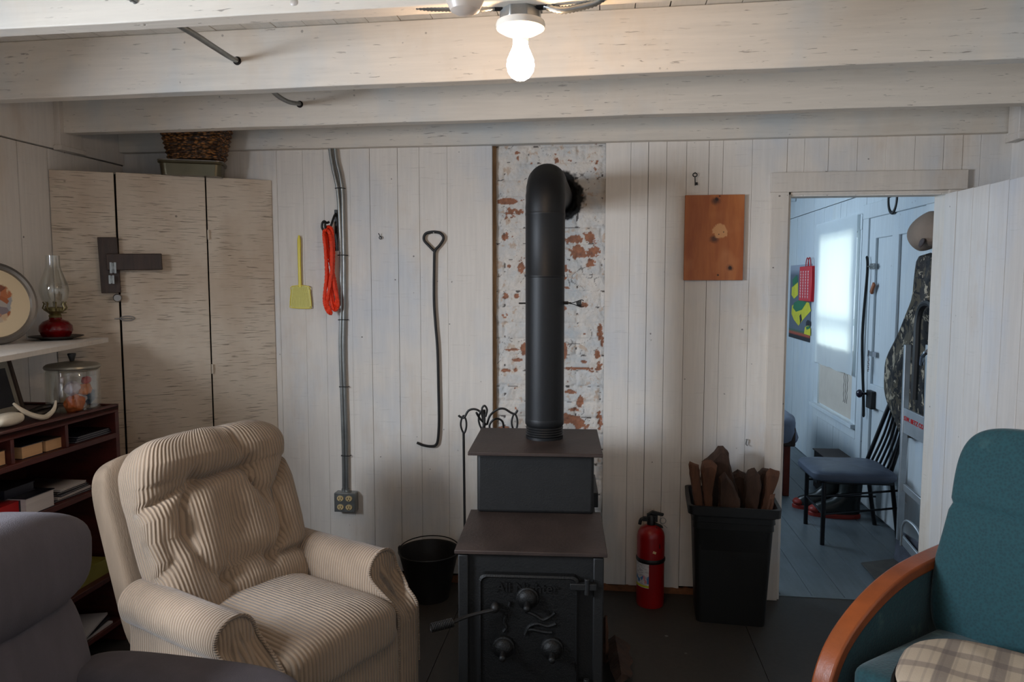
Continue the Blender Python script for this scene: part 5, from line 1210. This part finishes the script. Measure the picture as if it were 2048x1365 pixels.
chunk([(1541, 994), (1552, 992), (1551, 1030), (1541, 1030)], yb_ - .11, .025, 'short thin stick at the right front corner of the bin', m_split, 29)
def untag(o, label, cat):
    del o['group']; return tag(o, label, cat)
# split logs on the floor by the stove
untag(log('firewood_log', (.07, 2.72, .045), (.085, 2.46, .05), .04, .035, 'split log lying on the floor right of the stove', m_bark, 31), 'split log lying on the floor right of the stove', 'firewood')
untag(log('firewood_log', (.03, 2.66, .0), (.026, 2.50, .25), .014, .014, 'stick of firewood leaning on the right side of the stove', m_split, 37), 'stick of firewood leaning on the right side of the stove', 'firewood')

# =================================================================== TAN RECLINER
O_ = Vector((-.885, 2.09, 0)); th_ = atan2(-.90, -.43)
rcn = empty('recliner', tuple(O_), th_, 'tan corduroy recliner with rolled arms in front of the corner cupboard', 'armchair')
def arm(sgn):
    prof = [(.232, .02), (.232, .30), (.228, .38), (.222, .44), (.228, .49), (.247, .525), (.282, .544), (.318, .541), (.348, .520), (.361, .484), (.355, .445), (.338, .418), (.328, .40), (.330, .30), (.335, .02)]
    P = cr([(a, b, 0) for a, b in prof], 4); P = [Vector((p.x, p.y * .945, 0)) for p in P]; n = len(P); ny = 26
    def yf(z): 
        t = max(0, min(1, (.46 - z) / .12)); t = t * t * (3 - 2 * t); return .02 + .125 * t
    vs = []
    for j in range(ny + 1):
        t = j / ny
        for p in P:
            y = -.44 + (yf(p.y) + .44) * t
            drop = -.03 * (1 - t) * (1 if p.y > .3 else 0); r_ = 1
            w1 = .0035 * noise.noise(Vector((p.x * 20 * sgn, y * 9, p.y * 12)))
            vs.append(((p.x + w1) * sgn, y, p.y + drop * 0))
    fs = [(j * n + i, j * n + i + 1, (j + 1) * n + i + 1, (j + 1) * n + i) for j in range(ny) for i in range(n - 1)]
    fs.append(tuple(range(n))); 
    a_ = MB().add(vs, fs).build('arm', m_cordY, rcn, angle=60)
    # front facing of the arm, with a centre fan so the face is a closed sheet
    fv = [(p.x * sgn, yf(p.y), p.y) for p in P]
    inn = []
    for p in P:
        cxm = .285; inn.append(((cxm + (p.x - cxm) * .84) * sgn, yf(p.y) + .010, .02 + (p.y - .02) * .965 + .0))
    m1 = [((.29 + (p.x - .29) * .35) * sgn, yf(p.y) + .012, .02 + (p.y - .02) * .93) for p in P]
    fc = MB().add(fv + inn + m1, [(i, i + 1, n + i + 1, n + i) for i in range(n - 1)] + [(n + i, n + i + 1, 2 * n + i + 1, 2 * n + i) for i in range(n - 1)] + [tuple(range(2 * n, 3 * n))])
    fc.build('arm_front', m_cordX, a_, angle=70)
    MB().tube([Vector((((.288 + (p.x - .288) * .97)) * sgn, yf(p.y) + .005, p.y)) for p in P[2:-2]], .0055, 8).build('piping', m_cordP, a_)
    return a_
lab(arm(1), 'rolled arm nearest the viewer'); lab(arm(-1), 'rolled arm nearest the stove')
def cush(p, v):
    t = 1 - (p.x / .24) ** 2
    return Vector((p.x, p.y, p.z + (.028 * max(0, t) if p.z > 0 else 0) + .003 * noise.noise(p * 12)))
MB().sup((0, -.13, .325), (.235, .315, .08), .45, .28, 72, 36, disp=cush).build('seat_cushion', m_cordX, rcn, angle=80)
MB().sup((0, .115, .175), (.228, .05, .15), .22, .22, 48, 24).build('footrest', m_cordX, rcn, angle=80)
MB().box(-.23, .23, -.48, .08, .03, .28).build('base', m_greyfab, rcn, bevel=.01)
# back: pillow with tufts. local coordinates u (x), v up the back
Hb = .355; lean = radians(21)
TN = {'A': (.105, .16), 'B': (-.085, .165), 'C': (.175, -.01), 'D': (-.01, .02), 'E': (-.165, .04), 'F': (.085, -.17), 'G': (-.10, -.155), 'Ta': (-.03, .36), 'Lt': (.30, .10), 'Lb': (.30, -.12), 'Rt': (-.30, .20), 'Rb': (-.30, -.17), 'Fb': (.06, -.36), 'Lc': (.30, .0)}
SEG = [('A', 'B', 1.0, 0), ('A', 'C', .8, .03), ('B', 'E', .9, .02), ('D', 'F', .7, 0), ('E', 'G', .8, -.045), ('F', 'G', .75, -.03), ('D', 'B', .55, -.04), ('E', 'Rt', .8, 0), ('G', 'Rb', .8, 0), ('B', 'Ta', .6, 0), ('A', 'Lt', .7, 0), ('C', 'Lc', .7, .01), ('C', 'Lb', .6, 0), ('C', 'F', .4, .03), ('F', 'Fb', .6, 0)]
POLY = []
for a, b, s_, bow in SEG:
    p, q = Vector(TN[a]), Vector(TN[b]); d = q - p; nrm2 = Vector((-d.y, d.x)).normalized() if d.length else Vector((0, 0))
    pts = [p + d * (i / 8) + nrm2 * bow * 4 * (i / 8) * (1 - i / 8) for i in range(9)]; POLY.append((pts, s_))
def segd(pt, a, b):
    ab = b - a; t = max(0, min(1, (pt - a).dot(ab) / max(1e-9, ab.length_squared))); return (pt - (a + ab * t)).length
def crease(u, v):
    pt = Vector((u, v)); h = 0
    for pts, s_ in POLY:
        d = min(segd(pt, pts[i], pts[i + 1]) for i in range(8)); h = max(h, s_ * (.55 * exp(-(d / .010) ** 2) + .45 * exp(-(d / .040) ** 2)))
    for k in 'ABCDEFG': h = max(h, 1.25 * exp(-((pt - Vector(TN[k])).length / .03) ** 2))
    return h
def backd(p, v):
    fr_ = max(0, v.y)
    top_ = max(0, v.z)
    q = p.copy()
    wide = 1 + .04 * v.z; q.x *= wide
    if fr_ > 0.05:
        q.y -= .052 * crease(p.x, p.z) * min(1, fr_ * 1.6)
        q.y += .03 * fr_ * (1 if p.z > .17 else 0) * min(1, max(0, (p.z - .15) / .08))
    q += Vector((1, 1, 1)) * .0 + p.normalized() * .005 * noise.noise(p * 14)
    return q
Rb_ = Matrix.Rotation(lean, 3, 'X')
qb = MB().sup((0, -.43, .615), (.285, .098, .325), .42, .42, 240, 150, rot=Rb_, disp=backd)
sg_ = lambda v, e: (1 if v >= 0 else -1) * abs(v) ** e
cum = [0.0] * 240; tot = 0.0; prev = None
for i in range(240):
    k = (180 + i) % 240; th = 2 * pi * k / 240; pt = Vector((.285 * sg_(cos(th), .42), .098 * sg_(sin(th), .42)))
    if prev is not None: tot += (pt - prev).length
    prev = pt; cum[k] = tot
qb.rib = [cum[i % 240] for i in range(len(qb.v))]
qb.build('back_cushion', m_cordB, rcn, angle=80)
lab(MB().sup((0, -.545, .55), (.315, .06, .33), .3, .3, 64, 40, rot=Rb_).build('back_shell', simple('brown_corduroy_shell', (138, 118, 98), .95, 0, .2, 8, .6, 90, (6, 1, .3)), rcn, angle=80), 'plain rear shell')

# =================================================================== GREY ARMCHAIR (front left)
G0 = Vector((-.94, 1.14, 0)); tg = atan2(-1, -.08)
gc = empty('grey_armchair', tuple(G0), tg, 'grey velour armchair at the lower left corner of the photo', 'armchair')
MB().sup((0, -.36, .81), (.37, .12, .13), .7, .3, 64, 32, disp=lambda p, v: p + p.normalized() * .008 * noise.noise(p * 8)).build('headrest', m_greyfab, gc, angle=80)
MB().sup((0, -.32, .47), (.345, .10, .30), .35, .3, 64, 32, rot=Matrix.Rotation(radians(14), 3, 'X'), disp=lambda p, v: p + p.normalized() * .006 * noise.noise(p * 7)).build('back_cushion', m_greyfab, gc, angle=80)
for s_ in (-1, 1):
    MB().sup((s_ * .325, -.02, .497), (.07, .29, .075), .6, .5, 48, 24).build('arm', m_greyfab, gc, angle=80)
    MB().box(s_ * .325 - .055, s_ * .325 + .055, -.35, .26, .04, .50).build('arm_panel', m_greyfab, gc, bevel=.02)
MB().sup((0, .02, .38), (.26, .30, .08), .4, .3, 48, 24).build('seat_cushion', m_greyfab, gc, angle=80)
MB().box(-.27, .27, -.33, .26, .04, .32).build('base', m_greyfab, gc, bevel=.02)

# =================================================================== TEAL ARMCHAIR (front right)
T0 = Vector((.964, 1.745, 0)); tt = atan2(.78, -.62)
tc = empty('teal_armchair', tuple(T0), tt, 'teal upholstered armchair with curved honey wood arms at the right edge', 'armchair')
def tback(p, v):
    q = p.copy(); zz = (p.z / .31)
    if v.y > .1: q.y -= .014 * exp(-((p.z - .085) / .005) ** 2)
    q.x *= 1 - .07 * max(0, min(1, (zz + .2) / .5)) + .03 * max(0, -zz)
    return q
MB().sup((0, -.235, .735), (.292, .058, .315), .38, .30, 90, 190, rot=Matrix.Rotation(radians(8), 3, 'X'), disp=tback).build('backrest', m_teal, tc, angle=80)
MB().sup((0, .0, .425), (.27, .235, .065), .25, .16, 64, 24, disp=lambda p, v: p + Vector((0, 0, .010 * (1 - (p.x / .27) ** 2) if v.z > 0 else 0))).build('seat', m_teal, tc, angle=80)
prof = [(-.30, .655), (-.17, .648), (-.06, .635), (.04, .607), (.13, .565), (.20, .515), (.245, .455), (.268, .38), (.275, .25), (.278, .0)]
for s_ in (1, -1):
    P = cr([(s_ * .315, a, b) for a, b in prof], 5); vs = []; hw_ = .026; th__ = .016
    for i, p in enumerate(P):
        t = (P[min(i + 1, len(P) - 1)] - P[max(i - 1, 0)]).normalized(); nn2 = Vector((0, -t.z, t.y)); nn2 = nn2 if nn2.z > 0 or nn2.y > 0 else -nn2
        for dx, dn in ((-hw_, -th__), (hw_, -th__), (hw_, th__), (-hw_, th__)): vs.append(p + Vector((dx, 0, 0)) + nn2 * dn)
    n = len(P); fs = [(4 * i + k, 4 * i + (k + 1) % 4, 4 * i + 4 + (k + 1) % 4, 4 * i + 4 + k) for i in range(n - 1) for k in range(4)] + [(3, 2, 1, 0), (4 * n - 4, 4 * n - 3, 4 * n - 2, 4 * n - 1)]
    am = MB().add(vs, fs).build('arm', m_arm, tc, bevel=.006, angle=50)
    lab(am, 'curved honey wood arm')
    pts = [Vector((s_ * .300, -.24, .20))] + [Vector((s_ * .300, p.y, p.z - .016)) for p in P if -.25 < p.y < .262 and p.z > .2] + [Vector((s_ * .300, .255, .20))]
    MB().quadbox(pts, (s_ * .024, 0, 0)).build('arm_panel', m_teal, tc, bevel=.004)
    MB().box(s_ * .315 - .024, s_ * .315 + .024, -.31, -.27, 0, .655).build('leg', m_arm, tc, bevel=.005)
MB().box(-.29, .29, -.24, .235, .26, .345).build('seat_rail', m_arm, tc, bevel=.004)
Mc = ROOTM[tc.name] @ Vector((-.035, .105, .505))
cu_ = MB().sup((0, 0, 0), (.22, .205, .022), .7, .75, 48, 20, disp=lambda p, v: p + Vector((0, 0, .004 * noise.noise(p * 15)))).build('seat_pad', m_plaid)
qp = MB().tube([Vector(((.222 * (1 if cos(a) >= 0 else -1) * abs(cos(a)) ** .75), (.207 * (1 if sin(a) >= 0 else -1) * abs(sin(a)) ** .75), 0)) for a in [i * pi / 32 for i in range(64)]], .007, 8, closed=True).build('piping', m_blackp, cu_)
cu_.location = Mc; cu_.rotation_euler = (0, 0, tt + radians(20)); tag(cu_, 'oval tan plaid cushion lying on the teal armchair seat', 'cushion')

# # # # #

| The request |
Repeat the lines exactly as they stand, from the opening line of the data through the line with "side of the stove', 'firewood')". Pictures stay out of the copy.

| Output of the exercise |
Continue the Blender Python script for this scene: part 5, from line 1210. This part finishes the script. Measure the picture as if it were 2048x1365 pixels.
chunk([(1541, 994), (1552, 992), (1551, 1030), (1541, 1030)], yb_ - .11, .025, 'short thin stick at the right front corner of the bin', m_split, 29)
def untag(o, label, cat):
    del o['group']; return tag(o, label, cat)
# split logs on the floor by the stove
untag(log('firewood_log', (.07, 2.72, .045), (.085, 2.46, .05), .04, .035, 'split log lying on the floor right of the stove', m_bark, 31), 'split log lying on the floor right of the stove', 'firewood')
untag(log('firewood_log', (.03, 2.66, .0), (.026, 2.50, .25), .014, .014, 'stick of firewood leaning on the right side of the stove', m_split, 37), 'stick of firewood leaning on the right side of the stove', 'firewood')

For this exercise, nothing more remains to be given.